The narrator, who lives alone, relays trying to talk to his neighbour about the tower and asking his local shopkeeper about it. There’s some confusion over a different tower, a block of flats that was recently demolished, and the man breathes a sigh of relief before realising the mistake. Here Smith wittily utilises footage of a Hackney tower block’s demolition as a plot point, documentary repurposed as horror. No-one else has seen his tower.

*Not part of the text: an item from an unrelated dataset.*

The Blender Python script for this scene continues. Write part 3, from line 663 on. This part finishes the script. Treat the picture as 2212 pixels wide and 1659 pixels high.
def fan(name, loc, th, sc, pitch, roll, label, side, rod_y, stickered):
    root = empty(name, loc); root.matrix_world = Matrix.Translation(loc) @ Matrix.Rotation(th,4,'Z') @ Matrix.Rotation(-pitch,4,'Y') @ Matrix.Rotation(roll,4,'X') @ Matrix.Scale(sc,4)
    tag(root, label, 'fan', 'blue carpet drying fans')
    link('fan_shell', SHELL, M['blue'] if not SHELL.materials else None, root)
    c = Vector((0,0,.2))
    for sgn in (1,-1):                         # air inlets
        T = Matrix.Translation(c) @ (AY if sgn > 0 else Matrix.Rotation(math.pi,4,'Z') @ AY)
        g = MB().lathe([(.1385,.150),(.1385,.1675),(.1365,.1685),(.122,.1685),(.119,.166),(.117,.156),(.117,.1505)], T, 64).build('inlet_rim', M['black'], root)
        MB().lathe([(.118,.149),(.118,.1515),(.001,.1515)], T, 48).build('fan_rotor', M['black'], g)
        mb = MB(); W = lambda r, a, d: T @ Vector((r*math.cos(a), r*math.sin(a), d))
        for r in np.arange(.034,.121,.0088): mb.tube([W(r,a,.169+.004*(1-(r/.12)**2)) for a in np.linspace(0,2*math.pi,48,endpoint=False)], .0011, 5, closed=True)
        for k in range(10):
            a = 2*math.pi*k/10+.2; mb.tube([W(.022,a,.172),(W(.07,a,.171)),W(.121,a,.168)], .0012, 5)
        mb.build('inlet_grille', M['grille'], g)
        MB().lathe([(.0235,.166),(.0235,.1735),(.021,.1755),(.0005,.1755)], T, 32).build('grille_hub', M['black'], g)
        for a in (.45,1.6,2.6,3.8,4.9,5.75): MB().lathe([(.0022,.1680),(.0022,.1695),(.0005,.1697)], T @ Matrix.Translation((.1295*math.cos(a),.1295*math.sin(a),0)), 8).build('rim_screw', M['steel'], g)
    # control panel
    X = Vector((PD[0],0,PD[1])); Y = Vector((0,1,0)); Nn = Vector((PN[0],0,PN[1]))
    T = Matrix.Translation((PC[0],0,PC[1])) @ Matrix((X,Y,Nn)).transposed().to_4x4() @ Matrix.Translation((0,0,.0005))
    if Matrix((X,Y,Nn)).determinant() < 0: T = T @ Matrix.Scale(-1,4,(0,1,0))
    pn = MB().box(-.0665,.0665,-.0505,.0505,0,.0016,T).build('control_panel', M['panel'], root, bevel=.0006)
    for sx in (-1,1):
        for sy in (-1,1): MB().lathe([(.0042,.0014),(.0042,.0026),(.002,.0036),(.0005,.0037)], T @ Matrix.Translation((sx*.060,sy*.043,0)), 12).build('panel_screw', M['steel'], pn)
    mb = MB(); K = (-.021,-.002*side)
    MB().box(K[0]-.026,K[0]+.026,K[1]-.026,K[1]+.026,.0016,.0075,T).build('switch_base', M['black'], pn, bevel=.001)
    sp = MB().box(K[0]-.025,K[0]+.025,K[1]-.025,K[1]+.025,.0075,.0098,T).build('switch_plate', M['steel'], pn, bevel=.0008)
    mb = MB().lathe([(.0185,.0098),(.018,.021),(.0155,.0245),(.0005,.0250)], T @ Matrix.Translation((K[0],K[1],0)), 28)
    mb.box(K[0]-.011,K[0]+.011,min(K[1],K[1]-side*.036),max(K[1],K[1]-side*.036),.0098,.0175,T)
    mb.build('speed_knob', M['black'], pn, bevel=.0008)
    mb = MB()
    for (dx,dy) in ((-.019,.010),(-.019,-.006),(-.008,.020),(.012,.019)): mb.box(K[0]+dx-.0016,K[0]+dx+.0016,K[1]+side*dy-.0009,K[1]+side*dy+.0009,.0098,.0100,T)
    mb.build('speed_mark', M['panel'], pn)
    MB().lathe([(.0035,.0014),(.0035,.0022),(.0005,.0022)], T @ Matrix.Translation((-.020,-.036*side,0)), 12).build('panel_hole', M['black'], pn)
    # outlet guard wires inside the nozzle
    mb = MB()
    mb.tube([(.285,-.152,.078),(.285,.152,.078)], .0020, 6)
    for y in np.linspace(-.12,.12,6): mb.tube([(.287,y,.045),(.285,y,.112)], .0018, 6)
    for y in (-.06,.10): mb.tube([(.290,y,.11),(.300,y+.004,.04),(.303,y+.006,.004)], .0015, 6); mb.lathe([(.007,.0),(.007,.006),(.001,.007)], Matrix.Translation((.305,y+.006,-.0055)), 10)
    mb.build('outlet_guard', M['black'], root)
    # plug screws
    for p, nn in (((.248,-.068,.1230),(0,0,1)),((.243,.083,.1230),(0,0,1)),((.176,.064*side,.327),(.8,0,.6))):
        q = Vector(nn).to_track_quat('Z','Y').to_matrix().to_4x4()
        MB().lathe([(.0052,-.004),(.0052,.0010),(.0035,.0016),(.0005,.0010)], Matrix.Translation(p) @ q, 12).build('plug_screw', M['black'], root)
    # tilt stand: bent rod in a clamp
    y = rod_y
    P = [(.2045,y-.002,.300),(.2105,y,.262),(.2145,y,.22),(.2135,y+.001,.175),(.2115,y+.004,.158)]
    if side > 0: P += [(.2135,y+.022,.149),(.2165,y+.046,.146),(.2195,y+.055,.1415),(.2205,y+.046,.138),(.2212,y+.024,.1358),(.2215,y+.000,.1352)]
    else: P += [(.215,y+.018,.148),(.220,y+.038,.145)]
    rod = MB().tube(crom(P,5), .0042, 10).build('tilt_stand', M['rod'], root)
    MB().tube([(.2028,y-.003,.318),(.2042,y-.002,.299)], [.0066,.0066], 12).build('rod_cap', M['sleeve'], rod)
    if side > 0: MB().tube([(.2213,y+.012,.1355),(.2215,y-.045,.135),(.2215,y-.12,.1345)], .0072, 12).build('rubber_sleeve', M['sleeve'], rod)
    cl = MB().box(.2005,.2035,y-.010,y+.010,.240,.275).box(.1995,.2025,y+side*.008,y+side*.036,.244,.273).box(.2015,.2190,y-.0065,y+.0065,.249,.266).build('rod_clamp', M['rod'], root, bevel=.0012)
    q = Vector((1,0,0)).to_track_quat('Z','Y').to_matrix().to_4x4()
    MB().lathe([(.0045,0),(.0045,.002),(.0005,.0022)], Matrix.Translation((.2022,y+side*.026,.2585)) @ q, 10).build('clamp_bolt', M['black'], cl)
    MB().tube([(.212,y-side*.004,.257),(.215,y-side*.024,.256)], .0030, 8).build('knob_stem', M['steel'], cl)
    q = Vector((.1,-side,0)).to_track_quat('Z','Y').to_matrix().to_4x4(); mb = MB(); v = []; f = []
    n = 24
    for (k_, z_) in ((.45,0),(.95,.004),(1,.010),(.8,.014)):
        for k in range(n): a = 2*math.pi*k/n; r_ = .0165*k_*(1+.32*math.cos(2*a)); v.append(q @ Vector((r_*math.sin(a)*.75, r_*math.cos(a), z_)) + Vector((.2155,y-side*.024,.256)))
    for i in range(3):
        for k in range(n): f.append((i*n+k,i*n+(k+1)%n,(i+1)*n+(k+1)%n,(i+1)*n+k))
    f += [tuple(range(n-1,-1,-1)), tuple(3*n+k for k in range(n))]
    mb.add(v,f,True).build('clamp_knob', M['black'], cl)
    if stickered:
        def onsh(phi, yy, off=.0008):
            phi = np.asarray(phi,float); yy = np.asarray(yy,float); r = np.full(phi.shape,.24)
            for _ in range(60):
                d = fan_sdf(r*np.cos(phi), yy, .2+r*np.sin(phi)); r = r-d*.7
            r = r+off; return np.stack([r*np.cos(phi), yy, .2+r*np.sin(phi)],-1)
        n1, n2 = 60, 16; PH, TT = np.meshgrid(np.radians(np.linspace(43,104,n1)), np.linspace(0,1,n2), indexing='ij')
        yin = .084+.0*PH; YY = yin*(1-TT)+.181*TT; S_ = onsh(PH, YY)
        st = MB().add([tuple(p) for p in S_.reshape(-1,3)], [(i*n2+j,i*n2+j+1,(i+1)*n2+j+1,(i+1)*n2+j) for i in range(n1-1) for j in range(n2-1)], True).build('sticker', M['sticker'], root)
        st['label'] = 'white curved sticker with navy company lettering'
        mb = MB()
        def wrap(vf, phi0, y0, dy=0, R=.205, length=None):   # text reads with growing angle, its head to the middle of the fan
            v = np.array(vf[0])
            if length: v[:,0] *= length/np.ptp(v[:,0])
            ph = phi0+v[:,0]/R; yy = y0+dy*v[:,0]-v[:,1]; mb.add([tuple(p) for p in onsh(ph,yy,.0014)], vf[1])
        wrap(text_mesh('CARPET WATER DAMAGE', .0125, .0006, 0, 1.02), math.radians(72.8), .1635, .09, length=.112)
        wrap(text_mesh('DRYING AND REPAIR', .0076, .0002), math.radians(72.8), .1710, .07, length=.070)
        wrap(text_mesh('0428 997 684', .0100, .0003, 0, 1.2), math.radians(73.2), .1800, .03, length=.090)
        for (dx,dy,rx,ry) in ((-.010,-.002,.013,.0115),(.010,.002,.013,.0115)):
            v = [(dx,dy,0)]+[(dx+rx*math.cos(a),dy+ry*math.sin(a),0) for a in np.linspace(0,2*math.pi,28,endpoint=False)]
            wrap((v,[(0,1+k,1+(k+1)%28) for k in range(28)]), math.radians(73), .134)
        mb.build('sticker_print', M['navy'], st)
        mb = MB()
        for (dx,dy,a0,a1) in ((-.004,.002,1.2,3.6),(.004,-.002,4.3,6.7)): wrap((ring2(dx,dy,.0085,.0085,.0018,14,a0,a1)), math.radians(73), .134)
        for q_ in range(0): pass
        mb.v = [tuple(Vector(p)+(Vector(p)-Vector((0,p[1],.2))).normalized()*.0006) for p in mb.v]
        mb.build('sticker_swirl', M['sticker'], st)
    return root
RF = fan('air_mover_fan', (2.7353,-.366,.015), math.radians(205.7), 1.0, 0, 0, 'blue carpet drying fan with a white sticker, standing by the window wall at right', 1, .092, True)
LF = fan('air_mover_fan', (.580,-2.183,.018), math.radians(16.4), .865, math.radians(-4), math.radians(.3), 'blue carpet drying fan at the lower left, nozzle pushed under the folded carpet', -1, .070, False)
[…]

Things get more abstract and more frightening. Blocks of colour fill the screen, which are later repeated and then invaded by a hand setting down a washed glass, revealing the block of colour to be a tabletop in close-up. Then the narrator is almost swallowed by the tower; communicated through voiceover and two more static shots of the tower intercut rapidly in time with the sound of panicked footsteps. Then Smith cuts closer and closer and closer on the same close up view of the tower, engulfing us in its darkness. The plain black screen has a new meaning now; it’s as if we’ve been inside the tower all this time.
What does the tower mean? Does it represent urban decay after a decade of Thatcherism? Is it a harbinger of gentrification? Does it stand in for depression, or psychosis, or of the alienation/non-specific malaise of city life? Is this whole project merely a formal experiment with a strange bit of architecture that Smith could see from his window? His work consistently ‘subverts the perceived boundaries between documentary, fiction, representation and abstraction’, and perhaps it’s just a bit of fun.
But watching it in 2025 I think of Grenfell, of course, London’s ghost tower and a symbol of injustice. And I think of lockdown, during which so many people fell or were pulled into conspiratorial thinking, isolating themselves further from those who might have been able to offer help.
I did once witness something truly awful in London. On a sunny afternoon in June 2021 a nineteen year old was shot twice on the street where I live. I was working from home alone and heard it, two unmistakable gunshots. He had fallen onto the pavement behind a parked car so I could hardly see him from the window, just the edge of his frame. I’m thankful I couldn’t see this poor young man as he died, just the friend who was with him, who covered his head with his arms and rocked in anguish. Later, this friend was taken away by police. He was also a teenager.
The people who lived in the flats right next to where the young man was gunned down rushed out into the road almost as soon as it happened, grabbing towels to try to put pressure on the wounds and calling the emergency services. One of those neighbours rushed up the hill and spoke to the father of a family who lived in the flat below me, telling him not to let his young son see. It was so profoundly horrible and so profoundly sad, which feel like weak, insipid words. But as trite as it sounds, it did make me think about the number of Londoners who would put themselves in danger to try to save another person’s life, or, if it came to that, just be with them as they die. I try to think that it’s most people here.